La bonne nouvelle, c'est que si elle n'a pas été sans effet, notamment sur les grilles électriques exposées, nul dégât sérieux lié à cette récente éruption n'a été rapporté. La mauvaise, c'est que cette éjection de masse coronale n'est sans doute que la première d'une longue, voire d'une très longue série.
Et que n'importe lequel des événements majeurs se manifestant à cette occasion pourrait mettre à genoux la Terre, ses satellites artificiels ou ses installations technologiques au sol, de plus en plus nombreuses et de plus en plus sensibles. Ce fut le cas du «Carrington Event» de 1859, considéré comme la «tempête parfaite». Une autre colère solaire a plongé une partie du Québec dans le noir en 1989.
Bill Murtagh vulgarise le fonctionnement d'une éjection de masse coronale: c'est «un nuage de plasma d'un milliard de tonnes, doté de champs magnétiques. Le Soleil envoie un aimant dans l'espace. Cet aimant parcourt les 150 millions de kilomètres jusqu'à la Terre». Les deux se rencontrent au niveau du champ magnétique qui entoure la planète bleue. C'est là que se forme un orage électromagnétique.
Météo solaire
La plupart du temps, ces éjections sont relativement prévisibles. La tâche de Bill Murtagh consiste à modéliser ces événements en temps réel et à prévenir les fournisseurs d'électricité en Amérique du Nord pour qu'ils se préparent en conséquence. Mais il n'est pas toujours aisé d'anticiper un tel événement.
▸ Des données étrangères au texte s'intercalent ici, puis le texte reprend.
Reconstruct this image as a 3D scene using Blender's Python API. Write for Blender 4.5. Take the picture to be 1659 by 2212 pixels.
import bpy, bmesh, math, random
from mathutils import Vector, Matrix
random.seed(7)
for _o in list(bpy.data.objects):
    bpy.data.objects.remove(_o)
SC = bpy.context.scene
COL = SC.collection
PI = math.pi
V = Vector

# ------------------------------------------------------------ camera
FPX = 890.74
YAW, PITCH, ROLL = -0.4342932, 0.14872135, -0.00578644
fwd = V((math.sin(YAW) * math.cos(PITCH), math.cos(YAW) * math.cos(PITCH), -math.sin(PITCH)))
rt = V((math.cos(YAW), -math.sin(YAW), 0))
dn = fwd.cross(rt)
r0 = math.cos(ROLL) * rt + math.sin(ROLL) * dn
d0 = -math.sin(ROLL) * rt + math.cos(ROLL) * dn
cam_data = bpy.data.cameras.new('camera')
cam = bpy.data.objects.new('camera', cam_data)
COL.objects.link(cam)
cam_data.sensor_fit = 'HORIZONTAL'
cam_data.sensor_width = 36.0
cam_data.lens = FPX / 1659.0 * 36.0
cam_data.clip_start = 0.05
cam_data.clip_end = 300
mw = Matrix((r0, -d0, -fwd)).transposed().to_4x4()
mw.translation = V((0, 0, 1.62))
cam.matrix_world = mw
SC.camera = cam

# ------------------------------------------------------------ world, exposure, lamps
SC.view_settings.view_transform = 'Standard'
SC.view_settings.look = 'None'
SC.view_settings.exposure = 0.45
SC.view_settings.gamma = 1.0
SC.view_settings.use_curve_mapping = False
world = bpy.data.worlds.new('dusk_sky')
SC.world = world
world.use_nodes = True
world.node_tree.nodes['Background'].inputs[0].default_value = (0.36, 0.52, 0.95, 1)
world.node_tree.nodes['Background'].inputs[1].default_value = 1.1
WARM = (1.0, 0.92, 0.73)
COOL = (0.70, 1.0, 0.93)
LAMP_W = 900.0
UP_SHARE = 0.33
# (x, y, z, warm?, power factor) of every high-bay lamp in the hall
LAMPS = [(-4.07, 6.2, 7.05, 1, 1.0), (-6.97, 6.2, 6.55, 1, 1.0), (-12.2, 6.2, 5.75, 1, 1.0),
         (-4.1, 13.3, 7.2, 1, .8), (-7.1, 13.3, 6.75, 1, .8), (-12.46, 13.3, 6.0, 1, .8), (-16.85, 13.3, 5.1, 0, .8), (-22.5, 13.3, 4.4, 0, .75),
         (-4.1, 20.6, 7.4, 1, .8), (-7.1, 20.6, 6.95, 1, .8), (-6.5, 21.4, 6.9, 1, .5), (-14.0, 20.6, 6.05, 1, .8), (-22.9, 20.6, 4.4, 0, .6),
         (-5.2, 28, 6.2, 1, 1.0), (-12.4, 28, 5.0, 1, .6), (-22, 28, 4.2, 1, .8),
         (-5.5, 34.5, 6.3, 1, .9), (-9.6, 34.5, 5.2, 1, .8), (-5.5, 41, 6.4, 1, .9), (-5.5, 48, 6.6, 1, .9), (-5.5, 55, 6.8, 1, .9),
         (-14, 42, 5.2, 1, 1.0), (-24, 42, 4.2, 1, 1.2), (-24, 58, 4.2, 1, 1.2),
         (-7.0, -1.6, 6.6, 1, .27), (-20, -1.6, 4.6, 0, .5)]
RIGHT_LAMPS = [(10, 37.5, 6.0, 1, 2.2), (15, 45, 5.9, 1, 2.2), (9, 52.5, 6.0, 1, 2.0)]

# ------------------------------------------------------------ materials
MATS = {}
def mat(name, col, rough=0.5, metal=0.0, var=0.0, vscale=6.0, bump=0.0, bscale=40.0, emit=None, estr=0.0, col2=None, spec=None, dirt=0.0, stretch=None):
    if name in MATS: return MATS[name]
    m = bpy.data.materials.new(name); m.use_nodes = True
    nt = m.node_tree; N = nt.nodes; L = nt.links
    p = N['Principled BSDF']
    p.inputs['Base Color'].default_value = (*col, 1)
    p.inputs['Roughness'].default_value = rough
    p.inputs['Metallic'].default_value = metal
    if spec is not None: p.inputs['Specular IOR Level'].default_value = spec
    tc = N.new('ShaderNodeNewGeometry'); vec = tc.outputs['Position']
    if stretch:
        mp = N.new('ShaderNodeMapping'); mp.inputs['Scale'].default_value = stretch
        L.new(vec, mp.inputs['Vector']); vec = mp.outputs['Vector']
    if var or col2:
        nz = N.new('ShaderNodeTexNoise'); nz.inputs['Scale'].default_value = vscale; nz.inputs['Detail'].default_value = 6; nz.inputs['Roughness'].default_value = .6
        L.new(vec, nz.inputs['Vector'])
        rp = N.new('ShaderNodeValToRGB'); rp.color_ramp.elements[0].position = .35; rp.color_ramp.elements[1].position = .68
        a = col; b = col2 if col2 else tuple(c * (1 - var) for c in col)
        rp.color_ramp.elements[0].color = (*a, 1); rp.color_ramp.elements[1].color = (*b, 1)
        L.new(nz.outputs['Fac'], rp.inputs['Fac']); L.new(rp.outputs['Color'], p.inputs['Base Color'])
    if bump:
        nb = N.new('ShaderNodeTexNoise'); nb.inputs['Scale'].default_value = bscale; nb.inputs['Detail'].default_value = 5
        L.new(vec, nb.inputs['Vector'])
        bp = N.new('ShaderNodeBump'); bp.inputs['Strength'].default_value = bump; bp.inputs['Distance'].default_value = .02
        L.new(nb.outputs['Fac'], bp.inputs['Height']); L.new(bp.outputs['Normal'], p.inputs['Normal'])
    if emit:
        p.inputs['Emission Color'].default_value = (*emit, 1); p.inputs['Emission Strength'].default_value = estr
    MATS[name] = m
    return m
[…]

Certains phénomènes sont beaucoup plus difficiles à modéliser. Ce fut le cas de l'éruption de moyenne importance de début novembre. Celle-ci s'est manifestée sous une forme baptisée «canibalisation». C'est-à-dire qu'une première éjection a créé un passage pour d'autres masses de plasma venant à sa suite, brouillant la lecture de l'événement qui va se produire.
Les scientifiques ne peuvent se figurer une image fidèle des processus à venir que lorsque la tempête atteint un satellite spécialisé du NOAA, le Deep Space Climate Observatory (DSCOVR).
«Les gros événements sont les plus simples, explique Murtagh à Space.com. Celui que nous venons de vivre est un bon exemple d'un enchaînement de phénomènes plus complexes à juger, car ces éjections ne sont ni énormes, ni extrêmes. Chacun d'eux est relativement puissant, mais on ne connaît la structure magnétique de la CME que lorsqu'elle touche le DSCOVR.»
Lorsque cela se produit, il est déjà trop tard: il ne reste plus que vingt à trente minutes avant que la tempête ne touche la Terre. C'est peu. Si des missions telles que la Parker Solar Probe ou le Solar Orbiter permettront aux scientifiques d'étendre leurs connaissances sur la météo spatiale, Bill Murtagh reconnaît qu'il reste beaucoup de chemin à parcourir avant que l'espèce humaine ne soit capable de prédire quelles éruptions causeront quels types de dégâts.
Une chose semble cependant certaine: elles en causeront. Ils pourraient s'avérer majeurs. Si l'humanité ne peut à l'évidence pas dompter son Soleil, sans doute doit-elle très vite apprendre à faire avec les orages qui en sont issus.